有村:私もあんまり意識したことはないですね。ただ、集中力は切らしたくないので、楽しい気持ちになりすぎないよう、忘れないよう気を付けています。なので、そういうときはあまり友達と会わないですね。この作品は地方でも撮っていたので、一切外との関係は持ってなかったです。

——先ほどの山小屋のお話のように泊まり込みが多かったのでしょうか?

佐藤:そうですね。基本は全部どこかの地方で撮ってました。

——『The Final』までの剣心は不殺の誓いを立てており逆刃刀を用いていましたが、今作は人を斬れる日本刀を使います。殺陣のシーンにも変化があったと思いますが、いかがでしたか?

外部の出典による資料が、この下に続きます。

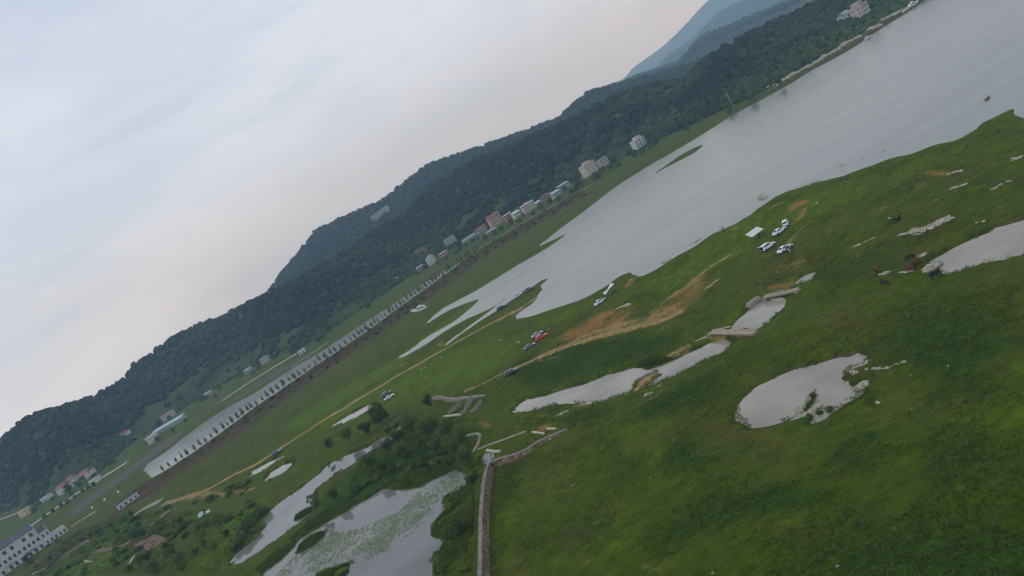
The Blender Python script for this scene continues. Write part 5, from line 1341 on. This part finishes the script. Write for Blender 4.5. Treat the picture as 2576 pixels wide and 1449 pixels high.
def carparts(kind):
    if kind in _carmesh: return _carmesh[kind]
    st, cx0, cx1, rx0, rx1, rz = SH[kind]
    rings = []
    for x, z, w in st:
        zb = .30 if abs(x) < 2.2 else .38
        rings.append([(x, -w*.94, zb), (x, -w, zb+.18), (x, -w, z*.78), (x, -w*.88, z), (x, w*.88, z), (x, w, z*.78), (x, w, zb+.18), (x, w*.94, zb)])
    body = MB().loft(rings)
    zb = 1.0 if kind == 'sedan' else 1.06
    wb, wr = .80, .60
    if kind != 'sedan': wb, wr = .84, .68
    cab = MB().add([(cx0, -wb, zb-.08), (cx1, -wb, zb-.1), (cx1, wb, zb-.1), (cx0, wb, zb-.08), (rx0, -wr, rz-.03), (rx1, -wr, rz-.03), (rx1, wr, rz-.03), (rx0, wr, rz-.03), (rx0+.25, -wr+.1, rz+.03), (rx1-.25, -wr+.1, rz+.03), (rx1-.25, wr-.1, rz+.03), (rx0+.25, wr-.1, rz+.03)],
                   [(0, 1, 5, 4), (1, 2, 6, 5), (2, 3, 7, 6), (3, 0, 4, 7), (4, 5, 9, 8), (5, 6, 10, 9), (6, 7, 11, 10), (7, 4, 8, 11), (8, 9, 10, 11)])
    def lerp(a, c, t): return tuple(a[i]+(c[i]-a[i])*t for i in range(3))
    def quad(a, b_, c, d, lo, hi, l0, l1, off):
        p = []
        for v_, u_ in ((lo, l0), (lo, l1), (hi, l1), (hi, l0)):
            p.append(tuple(lerp(lerp(a, b_, u_), lerp(d, c, u_), v_)[i]+off[i] for i in range(3)))
        return p
    A = [(cx0, -wb, zb-.08), (cx1, -wb, zb-.1), (rx1, -wr, rz-.03), (rx0, -wr, rz-.03)]
    def mir(p): return [(x, -y, z) for x, y, z in p][::-1]
    sideq = quad(*A, .16, .9, .12, .88, (0, -.015, .012))
    wind = quad((cx1, -wb, zb-.1), (cx1, wb, zb-.1), (rx1, wr, rz-.03), (rx1, -wr, rz-.03), .1, .93, .07, .93, (.02, 0, .015))
    rear = quad((cx0, wb, zb-.08), (cx0, -wb, zb-.08), (rx0, -wr, rz-.03), (rx0, wr, rz-.03), .2, .9, .1, .9, (-.02, 0, .015))
    ff = [(0, 1, 2, 3)]
    Wx = 1.42 if kind != 'pickup' else 1.55
    L_ = st[-1][0]
    out = dict(body=body, cab=cab, sideL=MB().add(mir(sideq), ff), sideR=MB().add(sideq, ff), wind=MB().add(wind, ff), rear=MB().add(rear, ff),
               wheel=MB().tube((0, -.115, 0), (0, .115, 0), .335, .335, 16), rim=MB().tube((0, -.125, 0), (0, .125, 0), .2, .2, 12),
               arch=MB().tube((0, -.02, 0), (0, .02, 0), .40, .40, 16), Wx=Wx, L=L_, kind=kind)
    for k in ('sideL', 'sideR', 'wind', 'rear'): out[k] = out[k].mesh('window', m_cglass)
    out['wheel'] = out['wheel'].mesh('wheel', m_tyre); out['rim'] = out['rim'].mesh('rim', m_rim); out['arch'] = out['arch'].mesh('wheel_arch', m_trim)
    out['hl'] = MB().box(-.04, .06, -.17, .17, -.07, .07).mesh('headlight', m_lampw); out['tl'] = MB().box(-.06, .04, -.15, .15, -.08, .08).mesh('tail_light', m_lampr)
    out['bump'] = MB().box(-.06, .06, -.62, .62, -.1, .1).mesh('bumper', m_trim)
    out['mir'] = MB().box(-.08, .08, -.11, .11, -.07, .07).mesh('mirror', m_trim)
    _carmesh[kind] = out
    return out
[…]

佐藤:非常に楽しかったですね! やっぱ刀は斬れたほうがいいです(笑)。今までいかに戦い辛い武器で戦っていたんだろう、というのを発見しました。

——逆刃刀は叩く武器、という印象でした。

佐藤:まさにそうで、難しいんですよね。打撃でインパクトを強く見せることって非常に難しかったんだなって。斬撃にできることで、刀の使い方の幅も広がったし、アクションを派手に見せることも前ほど難しくなくなりました。

今までやってきた剣心というのは、言ってしまえば引退10年後なんですよ。対して今回は現役バリバリなので、絶対キレが圧倒的に違うべきだと思っていたんですけど、刀を変えることでそういったところをクリアできたかな、と思います。

——『The Beginning』の剣心はスピード感はもちろん、斬れる“怖さ”が乗っていてアクションシーンが今までよりも恐ろしいという印象を受けました。

佐藤:ありがとうございます。

 

 

——今回の映画剣心の頬に十字傷が付くシーンは、原作やアニメとはまた少し違った印象を受けました。どんな心境であのシーンに挑まれましたか?

有村:解釈って人それぞれだと思うんです。答えのようなものは私からはあんまり言わないほうがいいと思っていて。私が「こうです」と言ってしまうと、もうそれ以上でも以下でもなくなってしまうので、観てくださった方に委ねたいと思います。